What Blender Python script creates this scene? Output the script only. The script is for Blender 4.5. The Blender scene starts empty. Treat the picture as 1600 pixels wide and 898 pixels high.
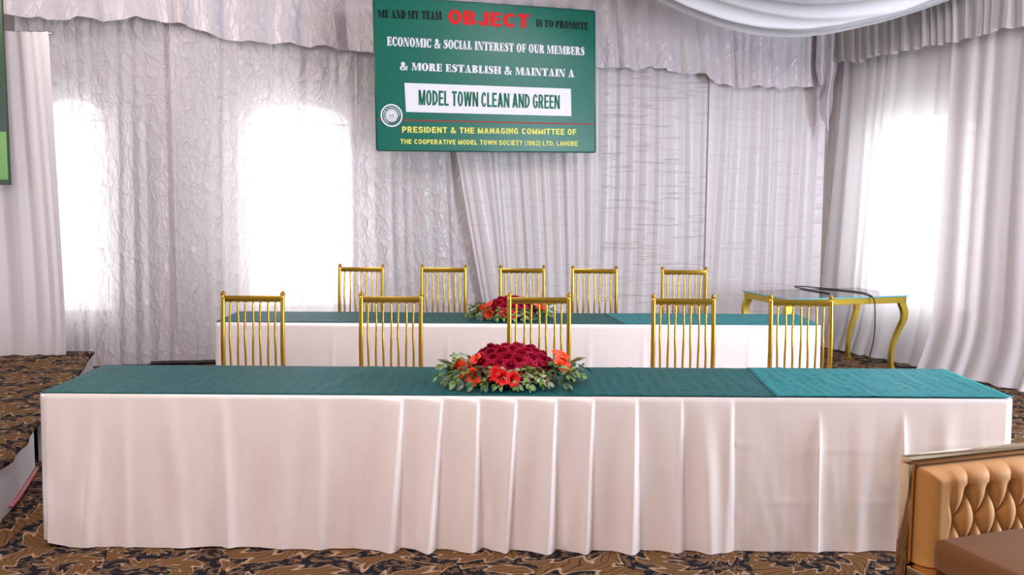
import bpy, math, random
import numpy as np
from mathutils import Vector, Matrix, noise as mnoise
random.seed(7)
S = bpy.context.scene
COL = S.collection
PI = math.pi

# ------------------------------------------------------------------ camera
FPX, CAMH = 1500.0, 1.73
tilt, roll = math.atan(150/1500), math.radians(.35)
X = Vector((1,0,0)); F = Vector((0,math.cos(tilt),-math.sin(tilt))); U0 = Vector((0,math.sin(tilt),math.cos(tilt)))
U = U0*math.cos(roll)-X*math.sin(roll); R = X*math.cos(roll)+U0*math.sin(roll)
CAM = Vector((0,0,CAMH))
cd = bpy.data.cameras.new('camera'); cam = bpy.data.objects.new('camera', cd); COL.objects.link(cam)
cd.sensor_width = 36; cd.lens = 36*FPX/1600; cd.clip_end = 100
M3 = Matrix((R,U,-F)).transposed()
cam.matrix_world = Matrix.Translation(CAM) @ M3.to_4x4()
S.camera = cam

# ------------------------------------------------------------------ world, lights, exposure
S.view_settings.view_transform = 'Standard'; S.view_settings.look = 'None'
S.view_settings.gamma = 1; S.view_settings.use_curve_mapping = False
S.view_settings.exposure = 0.0
W = bpy.data.worlds.new('world'); S.world = W; W.use_nodes = True
W.node_tree.nodes['Background'].inputs[0].default_value = (1.0,.95,.93,1)
W.node_tree.nodes['Background'].inputs[1].default_value = 0.44
def area(name, loc, target, sx, sy, power, color):
    l = bpy.data.lights.new(name,'AREA'); l.shape='RECTANGLE'; l.size=sx; l.size_y=sy; l.energy=power; l.color=color
    o = bpy.data.objects.new(name,l); COL.objects.link(o); o.location=loc
    o.rotation_euler = (Vector(target)-Vector(loc)).to_track_quat('-Z','Y').to_euler()
    return o
area('hall_ceiling_light', (-1.4,1.6,3.9), (-.8,5.5,.3), 2.6, 1.6, 212, (1.0,.80,.745))
area('hall_daylight_right', (5.9,4.0,1.7), (.3,5.0,.5), 1.6, 2.2, 540, (.80,.88,1.0))
area('hall_daylight_left', (-6.2,3.4,2.2), (-1,6,1.0), 1.4, 1.6, 40, (.85,.90,1.0))
area('curtain_fill_warm', (-4.6,7.5,4.1), (.6,10.2,1.2), 1.6, 1.2, 115, (1.0,.90,.86))  # added unseen fill, brightens the back curtains and warms their folds from the left
area('curtain_fill_cool', (3.4,5.9,4.1), (-1.2,10.0,1.4), 1.6, 1.2, 105, (.93,.94,1.0))  # added unseen fill from the right, tints the curtain folds cooler
WIN_STRENGTH = 5.2
WIN_COLOR = (.97,.98,1.0,1)

# ------------------------------------------------------------------ pixel helpers (1600x898 frame) used to measure the place
def ray(px,py): return F + R*((px-800)/FPX) - U*((py-449)/FPX)
def atz(px,py,z): d=ray(px,py); return CAM+d*((z-CAMH)/d.z)
def aty(px,py,y): d=ray(px,py); return CAM+d*(y/d.y)
def onplane(px,py,P,N):
    d=ray(px,py); return CAM+d*((P-CAM).dot(N)/d.dot(N))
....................
**Task prompt**
Pick out every line holding the string "scene" and return it.

**Exercise result**
What Blender Python script creates this scene? Output the script only. The script is for Blender 4.5. The Blender scene starts empty. Treat the picture as 1600 pixels wide and 898 pixels high.
S = bpy.context.scene